Los chulitos del centro escolar me miraron con envidia al ver que llegaba con la chica atractiva. Estuvo pendiente de mí toda la celebración y me paseó por todas partes de la mano. Nunca he vuelto a verla. Creo recordar que reside en Madrid. Su hermano (aunque también sea de la tierra de la niebla) es casi vecino mío en Barcelona. Reside en esa calle de Gràcia con un edificio de Gaudí. También era el más guapo del instituto. Ahora pasea un labrador de color negro. Se llama Joan , como yo, y ha envejecido como yo, y cruzamos nuestros pasos solitarios de vez en cuando. Pero nunca encuentro el motivo para preguntarle por su hermana.
El segundo cuento me lo contó Hannah. Estaba de vacaciones en la ciudad. Me pidió conducir mi viejo Ford T. Aparqué en la calle Balmes. Le exigí a cambio que no corriera y que me contara un cuento. Intercambiamos el asiento. Ella puso la primera marcha y arrancó, preguntándome: "Hansel y Gretel, ¿te gusta?". No hablaba muy bien el castellano, pero ese día centró todo su esfuerzo en narrarme esa historia. Hasta que me quedé dormido, con mi torso colgando del cinturón de seguridad. Llegamos al destino en la ciudad universitaria y me despertó con un beso. Siempre recordaré ese cuento en sus labios.

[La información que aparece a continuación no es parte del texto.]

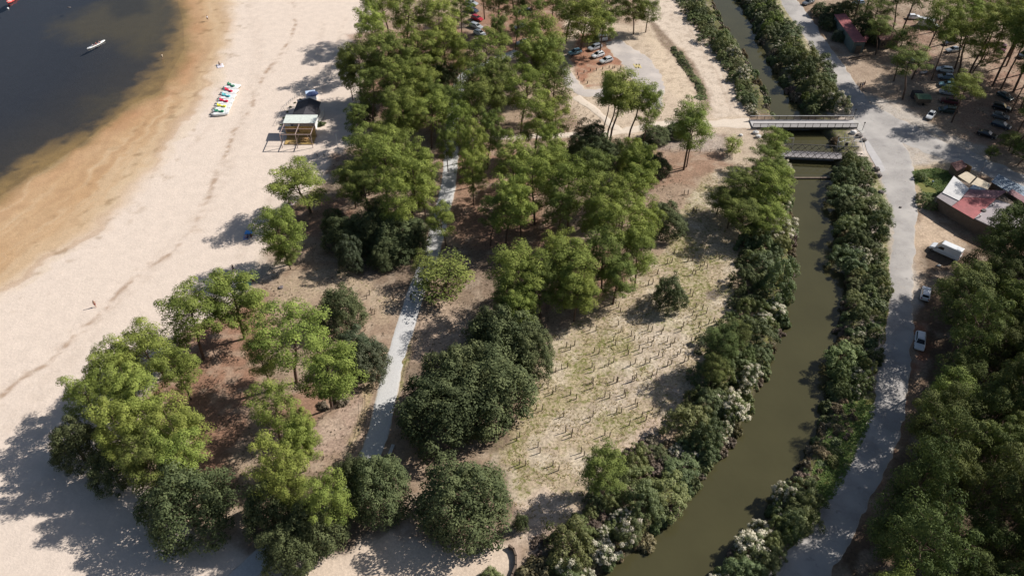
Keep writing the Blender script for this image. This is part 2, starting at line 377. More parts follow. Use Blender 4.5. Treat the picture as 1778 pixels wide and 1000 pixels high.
region([(1460,170),(1500,165),(1560,175),(1600,205),(1650,235),(1720,255),(1725,300),(1660,310),(1610,300),(1565,340),(1580,430),(1600,500),(1575,560),(1545,500),(1535,420),(1528,330),(1505,270),(1478,210)],
       (.43,.385,.335), 3, .8, .93, .03, .4)
region([(1590,330),(1625,390),(1690,430),(1640,500),(1598,495),(1585,420)], (.52,.40,.29), 2.5, .7, .8, .03, .4)
region([(1580,295),(1625,280),(1700,285),(1700,310),(1640,350),(1600,352),(1578,330)], (.40,.31,.20), 2, .6, .9, .2, .5)
region([(1584,298),(1625,292),(1660,300),(1650,330),(1610,345),(1590,320)], (.12,.15,.03), 1.6, .6, .95, .95, .9)
region([(1530,690),(1500,760),(1462,840),(1400,930),(1340,960),(1400,850),(1440,760),(1500,680)], (.13,.17,.04), 3, .8, .85, .95, 1)
region([(1400,760),(1460,740),(1450,800),(1400,850),(1380,830)], (.20,.16,.09), 3, 1, .8, .5, 1)
region([(1345,0),(1362,0),(1400,70),(1440,130),(1465,185),(1452,180),(1425,135),(1385,75)], (.22,.21,.10), 1.5, .3, .7, .8, 1)
region([(1508,290),(1538,330),(1542,430),(1548,500),(1536,600),(1526,560),(1535,480),(1528,400)], (.25,.24,.11), 1.3, .3, .75, .8, 1)
region([(1400,20),(1425,70),(1470,110),(1480,125),(1455,120),(1420,80)], (.36,.28,.20), 1.5, .4, .8, .3, .6)
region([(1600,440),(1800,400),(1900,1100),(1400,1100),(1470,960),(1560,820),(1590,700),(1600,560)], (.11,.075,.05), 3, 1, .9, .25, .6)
for P in ([(1545,700),(1570,690),(1560,760),(1545,800),(1520,840)], [(1583,560),(1610,560),(1605,640),(1585,650)]):
    region(P, (.33,.15,.09), 1.5, .6, .8, .05, .5)
sm = (rough_ > .3)*(Hh > -.4)
blend(sm*np.clip((n3-.52)*5, 0, 1)*.35, (.16, .11, .075)); blend(sm*np.clip((fbm(X, Y, 2.2, 211, 3)-.56)*6, 0, 1)*.35, (.46, .37, .28))
V = np.stack([X, Y, Hh + rough_*.10*(n3-.5) + (fbm(X, Y, 9, 15)-.5)*.12*(dC > 3)*(Hh > -.5)], 1)
nx, ny = GX.shape; idx = np.arange(nx*ny).reshape(nx, ny)
F = np.stack([idx[:-1, :-1], idx[1:, :-1], idx[1:, 1:], idx[:-1, 1:]], -1).reshape(-1, 4)
def ground_mat():
    m = bpy.data.materials.new('ground'); m.use_nodes = True; nt = m.node_tree; p = nt.nodes['Principled BSDF']
    c = N(nt, 'ShaderNodeAttribute', attribute_name='Col').outputs['Color']
    ms = N(nt, 'ShaderNodeAttribute', attribute_name='Msk'); sx = N(nt, 'ShaderNodeSeparateColor'); nt.links.new(ms.outputs['Color'], sx.inputs[0])
    gr, ro, we = sx.outputs[0], sx.outputs[1], sx.outputs[2]
    # fine value mottling
    f1 = noise(nt, 2.2, 6, .7); f2 = noise(nt, .45, 5, .6)
    mr = N(nt, 'ShaderNodeMapRange'); mr.inputs[1].default_value = .3; mr.inputs[2].default_value = .7
    mr.inputs[3].default_value = .5; mr.inputs[4].default_value = 1.5; nt.links.new(f1, mr.inputs[0])
    amt = N(nt, 'ShaderNodeMath', operation='MULTIPLY_ADD'); nt.links.new(ro, amt.inputs[0]); amt.inputs[1].default_value = 1.1; amt.inputs[2].default_value = .14
    v = mix_rgb(nt, amt.outputs[0], (1, 1, 1), mr.outputs[0]); c1 = mix_rgb(nt, 1.0, c, v, 'MULTIPLY')
    mr2 = N(nt, 'ShaderNodeMapRange'); mr2.inputs[1].default_value = .3; mr2.inputs[2].default_value = .7; mr2.inputs[3].default_value = .93; mr2.inputs[4].default_value = 1.06
    nt.links.new(f2, mr2.inputs[0]); c1 = mix_rgb(nt, 1.0, c1, mr2.outputs[0], 'MULTIPLY')
    # tufts of grass: green specks where the grass mask allows
    gn = noise(nt, 1.35, 6, .75)
    s = N(nt, 'ShaderNodeMath', operation='ADD'); nt.links.new(gn, s.inputs[0])
    k = N(nt, 'ShaderNodeMath', operation='MULTIPLY'); nt.links.new(gr, k.inputs[0]); k.inputs[1].default_value = .36; nt.links.new(k.outputs[0], s.inputs[1])
    fac = ramp(nt, s.outputs[0], .68, .77)
    gcol = mix_rgb(nt, noise(nt, .8, 3), (.115, .125, .03), (.20, .19, .07))
    c2 = mix_rgb(nt, fac, c1, gcol)
    # small dark litter specks
    dn = noise(nt, 4.3, 3, .6); d = ramp(nt, dn, .64, .70); dm = N(nt, 'ShaderNodeMath', operation='MULTIPLY'); nt.links.new(d, dm.inputs[0]); nt.links.new(ro, dm.inputs[1])
    dm2 = N(nt, 'ShaderNodeMath', operation='MULTIPLY'); nt.links.new(dm.outputs[0], dm2.inputs[0]); dm2.inputs[1].default_value = .7
    c3 = mix_rgb(nt, dm2.outputs[0], c2, (.09, .06, .04))
    nt.links.new(c3, p.inputs['Base Color'])
    rr = N(nt, 'ShaderNodeMapRange'); rr.inputs[3].default_value = .95; rr.inputs[4].default_value = .75; nt.links.new(we, rr.inputs[0]); nt.links.new(rr.outputs[0], p.inputs['Roughness'])
    p.inputs['Specular IOR Level'].default_value = .15
    b = N(nt, 'ShaderNodeBump'); b.inputs['Distance'].default_value = .15; b.inputs['Strength'].default_value = .6
    h1 = noise(nt, 1.6, 6, .68); nt.links.new(h1, b.inputs['Height']); nt.links.new(b.outputs[0], p.inputs['Normal'])
    return m
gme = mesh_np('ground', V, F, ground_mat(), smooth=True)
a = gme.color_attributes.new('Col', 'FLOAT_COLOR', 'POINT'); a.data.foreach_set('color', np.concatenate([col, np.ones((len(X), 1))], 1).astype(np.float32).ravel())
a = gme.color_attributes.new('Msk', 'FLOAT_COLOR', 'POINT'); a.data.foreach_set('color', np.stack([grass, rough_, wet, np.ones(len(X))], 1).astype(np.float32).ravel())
tag(link('ground', gme), kind='structure')

# ---------------------------------------------------------------- water
def water_mat(name, colr, trans, bs=.6, bst=.06):
    m = bpy.data.materials.new(name); m.use_nodes = True; nt = m.node_tree; p = nt.nodes['Principled BSDF']; out = nt.nodes['Material Output']
    n1_ = noise(nt, .12, 3, .5); base = mix_rgb(nt, n1_, tuple(c*.8 for c in colr), tuple(c*1.2 for c in colr))
    nt.links.new(base, p.inputs['Base Color']); p.inputs['Roughness'].default_value = .045; p.inputs['IOR'].default_value = 1.33
    b = N(nt, 'ShaderNodeBump'); b.inputs['Strength'].default_value = bst; b.inputs['Distance'].default_value = .2
    nt.links.new(noise(nt, bs, 4, .6), b.inputs['Height']); nt.links.new(b.outputs[0], p.inputs['Normal'])
    if trans:
        t = N(nt, 'ShaderNodeBsdfTransparent'); t.inputs[0].default_value = (*trans, 1)
        gls = N(nt, 'ShaderNodeBsdfGlossy'); gls.inputs['Roughness'].default_value = .12; nt.links.new(b.outputs[0], gls.inputs['Normal'])
        ge = N(nt, 'ShaderNodeNewGeometry'); dt = N(nt, 'ShaderNodeVectorMath', operation='DOT_PRODUCT'); nt.links.new(ge.outputs['Incoming'], dt.inputs[0]); nt.links.new(b.outputs[0], dt.inputs[1])
        ab = N(nt, 'ShaderNodeMath', operation='ABSOLUTE'); nt.links.new(dt.outputs['Value'], ab.inputs[0])
        om = N(nt, 'ShaderNodeMath', operation='SUBTRACT'); om.inputs[0].default_value = 1.0; nt.links.new(ab.outputs[0], om.inputs[1])
        pw = N(nt, 'ShaderNodeMath', operation='POWER'); nt.links.new(om.outputs[0], pw.inputs[0]); pw.inputs[1].default_value = 5.0
        fr = N(nt, 'ShaderNodeMath', operation='MULTIPLY_ADD'); nt.links.new(pw.outputs[0], fr.inputs[0]); fr.inputs[1].default_value = .98; fr.inputs[2].default_value = .02   # same from both sides of the surface
        mx = N(nt, 'ShaderNodeMixShader'); nt.links.new(fr.outputs[0], mx.inputs[0]); nt.links.new(t.outputs[0], mx.inputs[1]); nt.links.new(gls.outputs[0], mx.inputs[2])
        nt.links.new(mx.outputs[0], out.inputs[0])
    return m
def flat(name, pts, z, m):
    if sum(pts[i][0]*pts[(i+1) % len(pts)][1]-pts[(i+1) % len(pts)][0]*pts[i][1] for i in range(len(pts))) < 0: pts = pts[::-1]   # normal up
    me = bpy.data.meshes.new(name); me.from_pydata([(a, b, z) for a, b in pts], [], [tuple(range(len(pts)))]); me.materials.append(m); me.validate()
    o = bpy.data.objects.new(name, me); C.objects.link(o); return o
lw = [(a, b) for a, b in curveC]
o = flat('lake_water', lw + [(-1500, lw[-1][1]), (-1500, 1500), (lw[0][0], 1500)], LZ, water_mat('lake_water', (.03, .03, .03), (.97, .95, .90), 1.2, .05)); tag(o, kind='structure')
def strip(name, L, R, z, m):
    n = 60
    def res(P):
        P = np.array(P); d = np.r_[0, np.cumsum(np.hypot(*np.diff(P, axis=0).T))]; t = np.linspace(0, d[-1], n)
        return np.stack([np.interp(t, d, P[:, 0]), np.interp(t, d, P[:, 1])], 1)
    Lr, Rr = res(L), res(R); c = (Lr+Rr)/2
    Lr = c+(Lr-c)*1.25; Rr = c+(Rr-c)*1.25
    V = [(a, b, z) for a, b in Lr]+[(a, b, z) for a, b in Rr]; Fs = [(i, n+i, n+i+1, i+1) for i in range(n-1)]
    me = bpy.data.meshes.new(name); me.from_pydata(V, [], Fs); me.materials.append(m)
    return tag(link(name, me), kind='structure')
strip('canal_water', canal_L, canal_R, WZ, water_mat('canal_water', (.060, .055, .026), None, .9, .08))

# ---------------------------------------------------------------- roads and paths (sheets 2 cm and more above the soil, worn edges)
def ribbon_mat(name, c1, c2, edge, dirt=.5, crack=False):
    m = bpy.data.materials.new(name); m.use_nodes = True; nt = m.node_tree; p = nt.nodes['Principled BSDF']; out = nt.nodes['Material Output']
    e = N(nt, 'ShaderNodeAttribute', attribute_name='edge').outputs['Fac']
    base = mix_rgb(nt, ramp(nt, noise(nt, .22, 5, .6), .35, .65), c1, c2)
    v = N(nt, 'ShaderNodeMapRange'); v.inputs[1].default_value = .3; v.inputs[2].default_value = .7; v.inputs[3].default_value = .86; v.inputs[4].default_value = 1.12
    nt.links.new(noise(nt, 3.2, 6, .75), v.inputs[0]); base = mix_rgb(nt, 1.0, base, v.outputs[0], 'MULTIPLY')
    if crack:
        vo = N(nt, 'ShaderNodeTexVoronoi', feature='DISTANCE_TO_EDGE'); vo.inputs['Scale'].default_value = .33; wv = N(nt, 'ShaderNodeVectorMath', operation='ADD'); nz = N(nt, 'ShaderNodeTexNoise'); nz.inputs['Scale'].default_value = .9
        ps = N(nt, 'ShaderNodeNewGeometry').outputs['Position']; nt.links.new(ps, nz.inputs['Vector']); nt.links.new(ps, wv.inputs[0]); nt.links.new(nz.outputs['Color'], wv.inputs[1]); nt.links.new(wv.outputs[0], vo.inputs['Vector'])
        base = mix_rgb(nt, ramp(nt, noise(nt, .16, 3, .5), .45, .62), base, tuple(c_*1.12 for c_ in c2))
        base = mix_rgb(nt, ramp(nt, noise(nt, .5, 4, .7), .60, .72), base, tuple(c_*.85 for c_ in c1)); base = mix_rgb(nt, ramp(nt, noise(nt, .7, 6, .75), .60, .75), base, edge)
    s = N(nt, 'ShaderNodeMath', operation='ADD'); nt.links.new(e, s.inputs[0])
    n = N(nt, 'ShaderNodeMath', operation='MULTIPLY'); nt.links.new(noise(nt, .9, 6, .7), n.inputs[0]); n.inputs[1].default_value = dirt; nt.links.new(n.outputs[0], s.inputs[1])
    c = mix_rgb(nt, ramp(nt, s.outputs[0], .72+dirt*.4, 1.0+dirt*.45), base, edge)
    nt.links.new(c, p.inputs['Base Color']); p.inputs['Roughness'].default_value = .9; p.inputs['Specular IOR Level'].default_value = .2
    b = N(nt, 'ShaderNodeBump'); b.inputs['Distance'].default_value = .03; b.inputs['Strength'].default_value = .5; nt.links.new(noise(nt, 9, 5, .7), b.inputs['Height']); nt.links.new(b.outputs[0], p.inputs['Normal'])
    return m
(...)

Este lunes me encontré con una pintora con un rostro muy similar al de aquella chica del instituto. No era ella, pero me montó en su vespino vital. Tomamos una cerveza en un local de la plaça de la Revolució de Setembre de 1868. Me habló de su vida, de sus proyectos, de sus logros. Parecía una persona fuerte, viva, leal, agradable, graciosa, con esos ojos oscuros que transmitían calidez. Me contó técnicas de pintura que no entendí (por culpa de mi escasa capacidad intelectual). No cesó de explicarme mil historias para amortiguar mi silencio. Cuando se le acabaron, me narró un relato infantil de Pere Calders: Raspall, mientras fumaba (aunque no sea fumadora -lo hacía para acompañarme) y desplegaba sus manos de artista sobre la mesa. Por la noche elevé las sábanas y la mantas hasta el cuello, y recordé el cuento mientras me dormia.
Este sábado, al despertarme, abrí las persianas y el sol me golpeó en la cara, mientras contemplaba el ficus tumbado en el suelo del balcón, por culpa del vendaval.
No pude salir inmediatamente a socorrerle porque duermo desnudo, y enfrente suele haber vecinos pudorosos que recortan los tallos ancianos de sus plantas a esas horas. Así que me vestí. Lo hago siempre de arriba a abajo. Primero me pongo una camiseta destartalada, luego una camisa vieja, después un jersey que me viene grande y, finalmente, unos pantalones de deporte de Decathlon.
Este sábado, al despertarme, dejé la camisa a un lado porque notaba la agradable sensación de que el verano estaba de viaje a mi vida, de nuevo, después de tantos meses. Salí al balcón, cegado por los rayos de sol, para levantar el ficus de su derrota. Prendí el reproductor de CD's para escuchar Arular de MIA (mi música de batalla, especialmente el tema Bucky done gun). Me tomé un zumo de naranja, dos cafés con leche y fumé dos cigarrillos. Leí prensa atrasada con un cojín bajo mi cabeza y otro bajo mis piernas en el sofá. Salteé unos pulpitos en la cazuela con ajo y perejil. Volví a fumar, y en lugar de prender el televisor y quedarme en casa, tomé el ómnibus 39 y bajé a la playa.
Caminé hasta el espigón que es la patria de la irlandesa. Pensé que la casualidad quizá la haría llegar con su nido de golondrinas en la cabeza, a bordo de su espléndida bicing. Pero sólo fueron ensoñaciones. Descansé mi espalda en las rocas de granito. Una niña vestida de novia (seguramente acababa de hacer su Primera Comunión) intentaba que el viento no levantara su falda, mientras el fotógrafo profesional con zoom y flash le daba instrucciones para que hiciera fuerza con sus bracitos contra la ropa. A mi lado, una abuela grande leía un libro, mientras su nieta (quiero pensar que era su nieta) daba volteretas en la arena. Era preciosa, con su cabello rizado, su rostro anguloso y serio, y esa pelota roja que lanzaba al mar para esperar que las olas se la retornaran, y tener la excusa para mojar sus pies en las aguas.
Había gaviotas en el cielo y veleros navegando. Algas incrustadas en los bloques de cemento que frenan la marea. El viento me traía partículas de agua y arena a mis gafas, y me cegaba por momentos. Pero las limpiaba con paciencia porque el verano ya está aquí. Y quiero ver otro verano.